Weegee’s newsbeat was New York City. He received his nickname – an allusion to the Ouija board – because he arrived early so often at the scenes of news-making crimes or catastrophes (it was a radio constantly tuned to police calls, not a mystical connection, that got him there). His 1945 book, Naked City, from which the title for a movie and popular television series was later taken, made him a celebrity; in his book he recorded bleeding corpses, gawking onlookers, firemen with body bags, and other daily events in New York. Documenting violence was his specialty in the early part of his career, and he was fond of displaying a check from Time Inc. with the notation “Two Murders, $35” neatly typed on the stub. But Weegee also photographed more benign scenes – children playing in the spray of a fire hydrant, Frank Sinatra’s fans swooning, Hollywood and New York City celebrities, and similar subjects. His photographs have a spontaneity and often a wit that go far beyond ordinary news photography.
One of Weegee’s notable encounters (described in Naked City) was with the aging Alfred Stieglitz, almost a mythical figure in the world of art photography. “You Stieglitz? I’m Weegee,” went the introduction. “You may have read about me in magazines or seen my pictures in PM.” Then he photographed Stieglitz – with his flash shifted to the side instead of on-camera, making the lighting even harsher than usual.
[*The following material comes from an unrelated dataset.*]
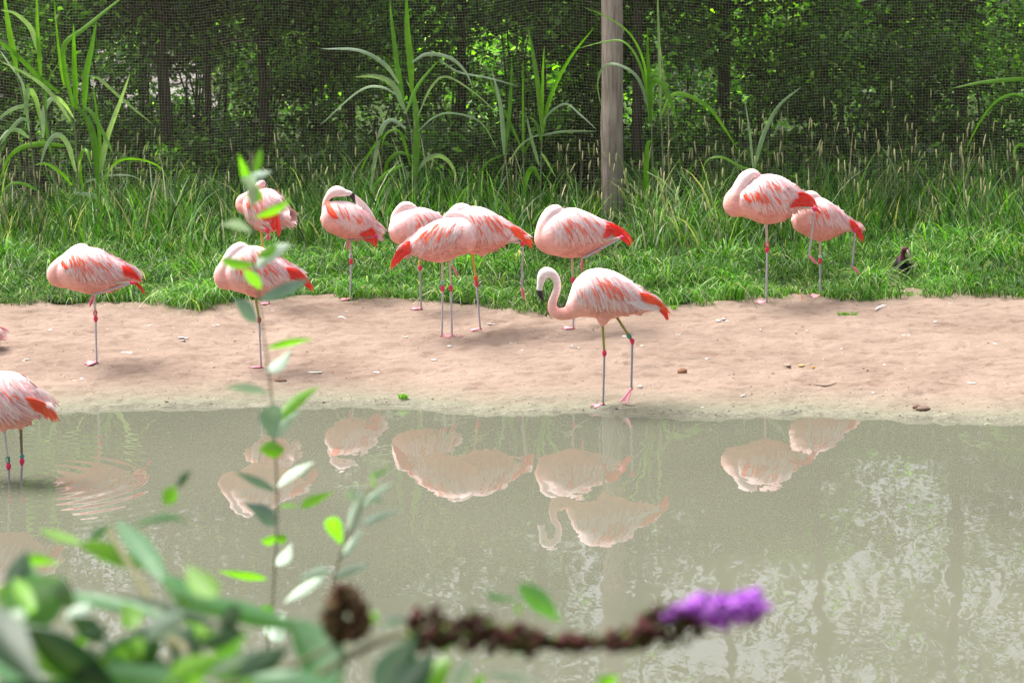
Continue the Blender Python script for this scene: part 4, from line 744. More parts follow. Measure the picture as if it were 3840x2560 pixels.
MID = [((.05, .14, .014), 4), ((.09, .22, .02), 3), ((.17, .35, .03), 2), ((.02, .055, .01), 4)]
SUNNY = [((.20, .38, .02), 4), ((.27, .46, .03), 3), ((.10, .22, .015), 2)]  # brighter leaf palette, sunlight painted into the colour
def shrub(px, py, rx, ry, Y0, n, cols, label, seed, size=.075, name='shrub', group='shrubs growing behind the netting', nc=26, zmin=None):
    R = np.random.default_rng(seed); c = at_y(px * D2S, py * D2S, Y0); k = np.linalg.norm(at_y(2001, 400, Y0) - at_y(2000, 400, Y0)) * D2S; rx *= k; ry *= k
    gb = float(gz(c[0], min(Y0, 31.5), False)) if Y0 < 34 else .5 + .012 * (Y0 - 33.6); base = np.array((c[0], Y0, gb)); root = empty(name, base); tag(root, label, 'shrub', group)
    d = R.normal(0, 1, (nc, 3)); d /= np.linalg.norm(d, axis=1)[:, None]; rr = R.random(nc)[:, None] ** .45; cen = c + d * rr * (rx, .75, ry); cen[:, 2] = np.maximum(cen[:, 2], gb + .12); rad = R.uniform(.22, .48, nc) * max(.7, min(rx, 1.2))
    V, F, C = leaves(R, cen, rad, int(n * (.74 if Y0 < 36 else 1)), size, cols); o = mesh_obj('foliage', V - base, F, MTREE, root, C, smooth=False); o['kind'] = 'stuff'
    mb = MB()
    for i in range(0, nc, 3):
        q = cen[i]; st = base + (R.uniform(-.25, .25) * rx, R.uniform(-.2, .2), -.05); P = catmull([st, st * .45 + q * .55 + (0, 0, .15), q], 7); V, F = tube(P, np.linspace(.022, .006, 7), 5); mb.add(V, F, (.06, .05, .04))
    mb.obj('stem', MBARK, root, off=base)
shr = [(60, 170, 150, 210, 30.2, 5200), (215, 330, 130, 150, 29.9, 3600), (530, 370, 140, 120, 30.0, 3400), (710, 130, 130, 200, 30.6, 4600), (880, 260, 130, 230, 30.3, 4000), (1010, 400, 160, 100, 29.6, 3800), (1190, 330, 150, 150, 30.4, 4200), (1340, 230, 100, 170, 30.8, 2000),
       (1560, 420, 130, 80, 29.9, 2400), (1730, 170, 130, 250, 30.3, 3800), (1910, 190, 150, 260, 30.0, 7200), (2110, 190, 150, 270, 30.3, 7200), (2300, 240, 130, 280, 30.0, 6200), (1640, 370, 100, 110, 30.6, 1800), (2050, 410, 200, 80, 29.4, 4200), (380, 410, 150, 80, 29.5, 2800), (-160, 250, 140, 260, 30.4, 4000), (2520, 250, 140, 280, 30.4, 4000), (1800, 420, 140, 70, 29.3, 2600), (760, 400, 140, 80, 29.4, 2800)]
slab = ['dark bushy shrub filling the upper left corner behind the netting', 'low dark shrub behind the left reed clump', 'low shrub below the bright gap in the trees', 'dark shrub hanging at the top left of centre', 'dense shrub behind the tall centre reed', 'low leafy shrub at the foot of the netting near the centre reed', 'shrub behind the slender centre shoot', 'open shrub just left of the wooden post at the back',
        'low shrub right of the wooden post', 'tall dark shrub right of the sunlit gap', 'tall dark shrub above the tall sleeping flamingo', 'tall dark shrub above the ibis', 'tall dark shrub in the upper right corner', 'thin low shrub under the sunlit gap', 'long low bramble at the foot of the netting on the right', 'low bramble at the foot of the netting on the left', 'dark shrub beyond the left edge', 'dark shrub beyond the right edge', 'small leafy bramble above the tall sleeping flamingo', 'small bramble between the preening flamingo and the netting']
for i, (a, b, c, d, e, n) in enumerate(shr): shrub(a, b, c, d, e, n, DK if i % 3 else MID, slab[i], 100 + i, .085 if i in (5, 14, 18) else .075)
# sunlit bushes in the clearing beyond
Ru = np.random.default_rng(555); uc = np.stack([Ru.uniform(-8, 8, 420), Ru.uniform(30.5, 37.5, 420), np.zeros(420)], 1); uc[:, 2] = .42 + Ru.uniform(.0, .32, 420)
uc = uc[~((uc[:, 0] > pa[0] - .1) & (uc[:, 0] < pa[1]) & (uc[:, 1] > 34.4))]
V, F, C = leaves(Ru, uc, Ru.uniform(.25, .5, len(uc)), 26000, .09, MID); V[:, 2] = np.maximum(V[:, 2], .40)
tag(mesh_obj('undergrowth', V, F, MTREE, col=C, smooth=False), 'low leafy undergrowth covering the ground between the trunks', 'undergrowth', kind='stuff')
far = [(120, 110, 300, 200, 40), (430, 0, 170, 90, 43), (640, 110, 260, 190, 39), (1000, 110, 300, 210, 39), (1260, 110, 260, 210, 38), (1560, 130, 260, 220, 37.5), (1840, 90, 300, 210, 39), (2150, 110, 300, 210, 39), (1480, -80, 300, 140, 46), (800, -90, 300, 140, 46)]
flab = ['sunlit bush far behind the upper left corner', 'small sunlit bush beyond the gap in the left trees', 'sunlit bush beyond the clearing left of centre', 'sunlit bush beyond the centre reed', 'sunlit bush beyond the trees left of the post', 'bright green bush glowing through the gap right of the post', 'sunlit bush behind the right shrubs', 'sunlit bush far behind the upper right', 'distant bush rising above the bright one', 'distant bush high behind the centre']
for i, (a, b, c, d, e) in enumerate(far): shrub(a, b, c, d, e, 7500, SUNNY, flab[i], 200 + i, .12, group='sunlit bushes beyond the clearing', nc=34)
def tree(px, py, Y0, r0, H, seed, label, lean=0.0, n=6500, z0=2.6, cr=1.9, cols=DK, nb=20, ls=.105, two=False):
    r0 *= .8; nb = 35 if two else nb
    R = np.random.default_rng(seed); c = at_y(px * D2S, py * D2S, Y0); base = np.array((c[0], Y0, float(gz(c[0], min(Y0, 31.5), False)) if Y0 < 34 else .55)); root = empty('tree', base); tag(root, label, 'tree', 'trees behind the netting')
    top = base + (lean * H, R.uniform(-.2, .2), H); P = catmull([base - (0, 0, .1), base * .67 + top * .33 + (R.uniform(-.08, .08), 0, 0), base * .33 + top * .67 + (R.uniform(-.15, .15), 0, 0), top], 24); V, F = tube(P, np.linspace(r0, r0 * .25, 24), 10); mb = MB(); mb.add(V, F); cen = []
    for i in range(nb):
        f = R.uniform(.40, 1); a = R.uniform(0, 6.28); ln = R.uniform(.5, 1) * cr * (1.15 - .5 * f)
        if two: f = (R.uniform(1.5, 3.1) if i % 5 < 2 else (R.uniform(3.2, 6.0) if i % 5 == 2 or i % 10 == 3 else R.uniform(6.4, H))) / H; f = min(f, 1); ln = R.uniform(.5, 1) * (1.5 if i % 5 < 2 else 2.4)  # limb bands shaped for light: unseen upper canopy added to shade the wood
        s = P[int(f * 23)]; e = s + (math.cos(a) * ln, math.sin(a) * ln * .8, R.uniform(.1, .5 if two else .9)); V, F = tube(catmull([s, (s + e) / 2 + (0, 0, .15), e], 7), np.linspace(r0 * .35, .008, 7), 6); mb.add(V, F)
        for q in (1, .7, .45): cen.append(s + (e - s) * q + R.normal(0, .15 if not (two and i % 5 in (2, 3)) else .5, 3))
    mb.obj('trunk', MBARK, root, off=base); cen = np.array(cen); cen = cen[cen[:, 2] > base[2] + z0 * .55]
    V, F, C = leaves(R, cen, R.uniform(.3, .52, len(cen)) * (ls / .105) ** .6, n, ls, cols); o = mesh_obj('crown', V - base, F, MTREE, root, C, smooth=False); o['kind'] = 'stuff'
gap = [(300, 330, 110, 110, 32.6, 1500), (400, 270, 100, 110, 33.4, 2400), (480, 330, 110, 100, 32.4, 1500), (560, 180, 90, 160, 32.8, 1700), (330, 140, 80, 130, 33.0, 1900), (450, 110, 120, 90, 32.6, 1800), (230, 120, 100, 160, 32.2, 2200), (1500, 330, 120, 90, 32.0, 1600), (1580, 150, 90, 160, 33.5, 1300), (1480, 100, 70, 150, 34.5, 900), (1180, 90, 160, 110, 33.0, 2600), (1040, 150, 110, 160, 32.6, 2600), (1360, 60, 90, 90, 33.0, 1200), (30, 30, 140, 120, 33, 2200), (620, 60, 90, 110, 33.4, 1300)]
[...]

Weegee once explained: “Here’s my formula – dealing as I do with human beings, and I find them wonderful: I leave them alone and let them be themselves – holding hands with love-light in their eyes – sleeping – or merely walking down the street. The trick is to be where the people are. One doesn’t need a scenario or shooting script, all one needs to do is to be on the spot, alert and human. One never knows what will happen…. I am often asked what kind of Candid Camera I use – there really is no such thing – it’s the photographer who must be candid” (Weegee’s People)”1
1From Lee D. Witkin, and Barbara London, "Selected Photographers: A Collector's Compendium," The Photograph Collector's Guide, Boston: New York Graphic Society, 1979, 266.